In Washington, Nick and Beatriz have become an official couple, yet she still doubts that she’d make a good wife for a politician, especially now that she’s killed a man. She continues working with the CIA, and while the whole world spins from Kennedy’s assassination, she is given her most important task yet: she is to go to Cuba directly and meet with Castro, himself. Armed with poison and her charms, Beatriz departs for Havana. Recently released after being held in Castro’s prison camps for eighteen months after the failed invasion, Eduardo is by Beatriz’s side on her mission and he arranges a meeting with Beatriz and Castro.

Castro finds her motives to be as transparent as the dress she’s wearing to seduce him. He calls her out and Beatriz falters, knowing it is all over, that her life is totally at the mercy of Fidel Castro. He tells her that he will not hurt her, he wants her alive to take a message back to the Americans.

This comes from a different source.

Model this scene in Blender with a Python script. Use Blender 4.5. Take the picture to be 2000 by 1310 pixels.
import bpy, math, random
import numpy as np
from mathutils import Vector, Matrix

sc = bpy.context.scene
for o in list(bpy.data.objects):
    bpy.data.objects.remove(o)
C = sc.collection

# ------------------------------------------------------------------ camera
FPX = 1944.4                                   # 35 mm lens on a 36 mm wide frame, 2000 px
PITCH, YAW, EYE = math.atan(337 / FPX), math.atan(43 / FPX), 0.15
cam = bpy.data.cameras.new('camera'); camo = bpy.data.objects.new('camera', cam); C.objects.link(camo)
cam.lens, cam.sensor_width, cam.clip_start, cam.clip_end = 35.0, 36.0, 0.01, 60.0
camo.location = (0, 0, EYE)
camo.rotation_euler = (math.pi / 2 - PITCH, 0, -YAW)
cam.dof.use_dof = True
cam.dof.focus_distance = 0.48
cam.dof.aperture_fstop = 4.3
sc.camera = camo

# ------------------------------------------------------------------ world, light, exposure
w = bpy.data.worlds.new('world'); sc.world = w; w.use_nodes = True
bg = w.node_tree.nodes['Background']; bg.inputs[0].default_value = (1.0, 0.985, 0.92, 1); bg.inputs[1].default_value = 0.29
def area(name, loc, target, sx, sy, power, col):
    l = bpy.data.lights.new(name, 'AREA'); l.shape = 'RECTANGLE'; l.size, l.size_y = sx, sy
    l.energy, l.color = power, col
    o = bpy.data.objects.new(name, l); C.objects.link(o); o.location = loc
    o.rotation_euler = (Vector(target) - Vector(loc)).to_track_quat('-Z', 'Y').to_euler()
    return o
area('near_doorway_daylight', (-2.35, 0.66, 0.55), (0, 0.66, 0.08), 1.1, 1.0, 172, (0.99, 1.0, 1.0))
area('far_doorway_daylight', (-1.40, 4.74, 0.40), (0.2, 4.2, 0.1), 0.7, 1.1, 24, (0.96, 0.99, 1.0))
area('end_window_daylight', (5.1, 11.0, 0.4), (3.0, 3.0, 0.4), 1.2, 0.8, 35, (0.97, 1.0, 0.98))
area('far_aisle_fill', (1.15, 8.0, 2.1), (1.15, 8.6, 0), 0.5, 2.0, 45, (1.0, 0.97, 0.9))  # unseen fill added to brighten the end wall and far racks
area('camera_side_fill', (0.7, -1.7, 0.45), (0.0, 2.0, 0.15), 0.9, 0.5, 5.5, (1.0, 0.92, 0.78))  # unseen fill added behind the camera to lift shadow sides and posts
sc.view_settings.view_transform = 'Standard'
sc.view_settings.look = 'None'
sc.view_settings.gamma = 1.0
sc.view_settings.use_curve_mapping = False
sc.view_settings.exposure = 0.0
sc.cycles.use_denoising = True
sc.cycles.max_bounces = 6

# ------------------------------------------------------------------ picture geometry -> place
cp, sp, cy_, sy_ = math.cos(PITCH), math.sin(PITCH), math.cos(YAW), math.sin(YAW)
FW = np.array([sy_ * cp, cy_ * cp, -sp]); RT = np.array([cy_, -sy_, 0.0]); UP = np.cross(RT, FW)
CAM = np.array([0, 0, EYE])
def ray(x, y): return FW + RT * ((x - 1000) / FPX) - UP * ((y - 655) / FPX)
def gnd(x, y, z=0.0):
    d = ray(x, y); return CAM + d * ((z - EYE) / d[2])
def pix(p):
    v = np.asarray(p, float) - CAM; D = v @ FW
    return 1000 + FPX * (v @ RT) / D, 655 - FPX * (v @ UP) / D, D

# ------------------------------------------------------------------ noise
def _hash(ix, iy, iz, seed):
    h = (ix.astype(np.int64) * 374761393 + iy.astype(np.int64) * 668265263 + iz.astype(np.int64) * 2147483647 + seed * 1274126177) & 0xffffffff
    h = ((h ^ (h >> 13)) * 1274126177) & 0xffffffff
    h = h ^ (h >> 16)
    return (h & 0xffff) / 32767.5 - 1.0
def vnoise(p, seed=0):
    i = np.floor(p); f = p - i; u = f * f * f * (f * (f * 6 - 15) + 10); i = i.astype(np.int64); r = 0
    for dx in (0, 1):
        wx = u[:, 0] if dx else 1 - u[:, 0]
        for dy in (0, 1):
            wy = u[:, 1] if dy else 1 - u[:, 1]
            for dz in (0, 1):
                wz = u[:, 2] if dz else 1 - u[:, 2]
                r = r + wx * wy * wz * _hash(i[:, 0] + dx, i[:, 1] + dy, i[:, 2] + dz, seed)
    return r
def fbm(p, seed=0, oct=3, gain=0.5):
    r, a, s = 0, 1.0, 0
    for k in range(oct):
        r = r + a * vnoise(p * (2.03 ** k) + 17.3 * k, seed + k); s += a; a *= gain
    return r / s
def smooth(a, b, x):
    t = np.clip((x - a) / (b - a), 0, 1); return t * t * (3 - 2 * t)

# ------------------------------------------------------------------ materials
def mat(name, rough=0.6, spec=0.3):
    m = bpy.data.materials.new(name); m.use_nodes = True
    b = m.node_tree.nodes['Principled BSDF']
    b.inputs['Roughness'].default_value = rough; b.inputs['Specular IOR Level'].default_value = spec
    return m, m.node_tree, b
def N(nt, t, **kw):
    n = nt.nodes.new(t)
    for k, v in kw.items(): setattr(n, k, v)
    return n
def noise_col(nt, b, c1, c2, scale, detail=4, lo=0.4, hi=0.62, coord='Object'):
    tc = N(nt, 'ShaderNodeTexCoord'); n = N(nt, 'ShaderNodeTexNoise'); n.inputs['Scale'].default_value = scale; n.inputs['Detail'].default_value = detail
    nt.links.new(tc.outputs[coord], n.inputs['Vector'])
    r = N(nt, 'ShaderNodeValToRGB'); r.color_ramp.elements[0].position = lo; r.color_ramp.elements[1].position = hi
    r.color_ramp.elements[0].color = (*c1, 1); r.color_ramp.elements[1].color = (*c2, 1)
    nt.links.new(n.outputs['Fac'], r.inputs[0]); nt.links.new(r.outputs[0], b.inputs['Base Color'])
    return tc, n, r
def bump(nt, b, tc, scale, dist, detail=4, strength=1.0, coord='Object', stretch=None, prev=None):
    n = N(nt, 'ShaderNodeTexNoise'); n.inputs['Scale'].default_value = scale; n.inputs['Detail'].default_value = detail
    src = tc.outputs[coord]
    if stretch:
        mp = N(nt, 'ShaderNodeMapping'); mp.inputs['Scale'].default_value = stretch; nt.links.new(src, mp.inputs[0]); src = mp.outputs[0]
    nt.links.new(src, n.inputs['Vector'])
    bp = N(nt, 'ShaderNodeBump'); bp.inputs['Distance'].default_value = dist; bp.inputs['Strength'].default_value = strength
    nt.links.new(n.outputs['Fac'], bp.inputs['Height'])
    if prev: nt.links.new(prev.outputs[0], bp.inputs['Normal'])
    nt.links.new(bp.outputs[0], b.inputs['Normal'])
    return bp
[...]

He also has his own message for Beatriz: he did not have anything to do with her brother’s death. Reeling from the information, Beatriz returns to Eduardo, who shocks her with more news: he ratted her out to Fidel. He only took the meeting because he knew Beatriz was an agent for the CIA. She leaves her Havana hotel and goes to her childhood home, where she digs up a box of family heirlooms in the backyard. She hears footsteps in the sugarcane and turns around to find herself face to face with one of the silent participants of the communist meetings she attended in Hialeah. He holds a gun to her head, prepared to kill her out of loyalty to Fidel, and a shot rings out. Eduardo has followed her to the house and shot Sergio to protect Beatriz and prove that he’ll never betray her again. She flies back to the United States, forever ending her relationship with Nick Preston. Despite the fact that he’s her soulmate she can’t compromise his reputation with her own.

She passes Castro’s message on to Dwyer and continues working with the CIA, returning to her family in Palm Beach. She attends school, choosing to study political science, and she goes on to become a lawyer. The novel flashes forward to the announcement of Fidel’s death in 2016. Beatriz is an old woman, but she celebrates with a glass of champagne, toasting alone to the fact that her country is finally out of Castro’s clutches. It is a time to celebrate with company, and she meets Nick Preston, also an old man, at her front door. His wife has died and his children are grown. Retired from politics, he and Beatriz can finally start a life together without either of their careers affecting the other. Fidel’s death is a new start for Cuba and a new start for Beatriz’s life.